Tuesday, August 18, 2009

Being Painterly

Tried painting watercolors in a painterly way today using a couple of methods I had seen or read about. Got out the paintbrush and went after it without any preliminary sketches. Below are my shamefaced attempts.



A VIEW INTO DOWNTOWN LOOKING EAST

Tried the method of "Just Paint the Shapes." This is a view into downtown looking east. The setting sun was glowing on the face of the tall white buildings in the distance and that's what caught my eye.


I made the white buildings tooooo small. They were actually supposed to be the focus. Those blue blobs with the black lines that look like transformers on the utility pole are actually the windows to the white building. The big blue blob at the bottom is the roof of a house.

I liked the tangle of utility lines in the photo, but I probably should have drawn the wires in with a pen instead of painting them. I also don't like the four color palette. If I had do-over, I would change the red brick color of the building on the left to the warm yellow of the building on the right.

Must remember these things.



BANK BUILDING

I found a lady in NYC who had the most amazing watercolors that were vivid and "loose" I guess you would say. There was a lot of white space between the brushstrokes which made the painting sharp and crisp. Very un-watercolor-like compared to most, but there was a dreamy watercoloryness to it still.

I liked 'em real much and tried to emulate the style. Oy. Big Fail.


At least Hubby recognized the building. I like the little bit under the yellow tree. That came closest to what I was aiming for. I also like the odd pink color in the sky. It kinda got away from me, but still I put red in the sky where it didn't belong.

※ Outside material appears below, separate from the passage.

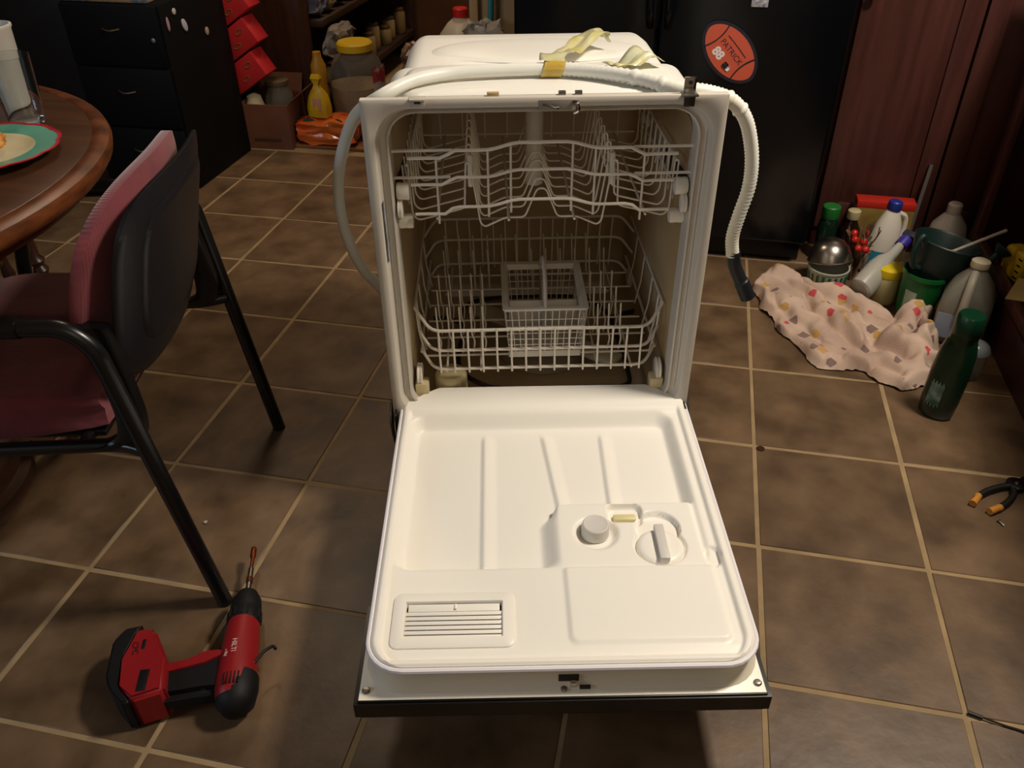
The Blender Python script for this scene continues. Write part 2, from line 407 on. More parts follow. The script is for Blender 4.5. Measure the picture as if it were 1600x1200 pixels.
mk('flap_rib', dmap(box(B(), (-.160, -.5145, .2365), (.003, .010, .003), .0006)), LINER, vent)
# dispenser parts
GREYW = mat('dispenser_grey', '#cfcac2', .4)
mk('rinse_aid_cap', dmap(lathe(B(), [(.0245, .226), (.0235, .243), (.0225, .2475), (.0205, .249), (.018, .2482), (.006, .2482)], 36, c=(.074, -.352, 0))), GREYW, door)
cup = mk('detergent_cup_lid', dmap(lathe(B(), [(.040, .226), (.040, .2305), (.037, .2345), (.030, .2362), (.004, .2362)], 48, c=(.180, -.393, 0))), LINER, door)
mk('lid_handle', dmap(box(B(), (.1815, -.392, .241), (.0165, .078, .012), .002)), GREYW, cup)
mk('latch_tab', dmap(box(B(), (.129, -.318, .2265), (.040, .014, .008), .003)), mat('latch_yellowed', '#d9cf9a', .4), door)
# latch slot on liner skirt
ls = mk('latch_slot', dmap(box(B(), (.009, -.6265, .2085), (.030, .004, .012), .0005)), HOLE, door)
mk('latch_bolt', dmap(box(B(), (.016, -.630, .200), (.010, .006, .016), .002)), CHROME, ls)
mk('latch_rivet', dmap(lathe(B(), [(.005, .1915), (.005, .1945), (.003, .196)], 12, c=(.002, -.634, 0))), STEEL, ls)
mk('switch_slot', dmap(box(B(), (.033, -.634, .196), (.016, .004, .006), .0005)), HOLE, door)
# hinges
for sx in (-1, 1):
    tbo('hinge_arm', fillet([(sx*.293, -.06, .186), (sx*.306, -.02, .20), (sx*.307, .02, .235), (sx*.298, .03, .26)], .02), .0035, DSTEEL, DW)
    bxo('hinge_plate', (sx*.296, -.0, .215), (.004, .05, .05), DSTEEL, DW, .001)
    tbo('hinge_spring', [(sx*.300, -.04, .19), (sx*.310, -.01, .21), (sx*.307, .01, .25)], .002, STEEL, DW, seg=6)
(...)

The dark gray monolith on the right is a big fail because I got it too dark. It should have been just a little bit darker than the shadow on the side of the other building (which was perfect BTW.) I like the bit of blue dropped into the monolith. Had it been lighter gray that would have looked neat. I didn't even try on the windows of the monolith because the painting was ruined at that point anyway.

Oh well, onward through the fog.



PATSY'S CHICKENS

A lady in north Arkansas blogs about her chickens and posts a picture of them every day. I thought I would try the sketchy whitespace method of watercolor on today's photo.


This came out OK I suppose, but it's not what I was trying to do. There is way too much detail on the big chicken. He should have been more liquidy watercolory. The other too are close to right, but are too hard edged. I should have scootched the bottom chicken over to the right a bit and given him a head. Composition, composition, composition. When will I ever learn???? I painted it just as it was in the photo. Must learn to edit in my head.

I rather like the 1950's retro kitchen wallpaper look to this though.



PATSY'S ANTIQUE CHICKENS

Thought I would give the chicken pic another shot. Messed it up horribly and washed over the whole thing with Raw Sienna in frustration. Turned it into mud.

After it dried it started growing on me. I kinda like it.

4 comments:

Sarah M said...

Great post! I love how you find at least one thing positive in each one of what you call your failures. I wish I could critique my own work like that, I would learn so much more! The third painting (chickens) is my favourite (I'm a bird junkie). Aside from the middle chicken with the missing head, I think it's great. Love the green brushstrokes around the top edge and the ground.

Monkey Mind said...

For a watercolor beginner I'd say these are pretty good. Watercolor is hard to work with - I see the essence of something that could be really good work with practice. I rather like the first one. My first attempts - ugghhh. Keep up the watercolor work, I think you have something there.

Betker said...

I know years from now, if you're really looking at these, you will think, what was I thinking? these are wonderful. They really are loose and cool. Each has genuine attitude and a story!

For me the trick is to not stop when I think it's a mess, but keep adding and subtracting. Eventually every mess becomes something I like! Usually, the more frustrating the process the better I like the outcome. Maybe I am just stubborn!!

Thank you for articulating this travail we all share!

Speck said...

Sarah - Thanks! I'll try to avoid painting headless chickens from now on. LOL!

Monkey - I struggle with watercolor because I love precise, technically detailed drawings. WC is not the medium for that. I just can't help myself, I feel the need to put in every little detail. I'm working on the addiction.

P. - I'm looking at them now and wondering what was I thinking. :)
Thank you for the kind words. I'll keep on travailling until the secret of WC clicks in my head some day.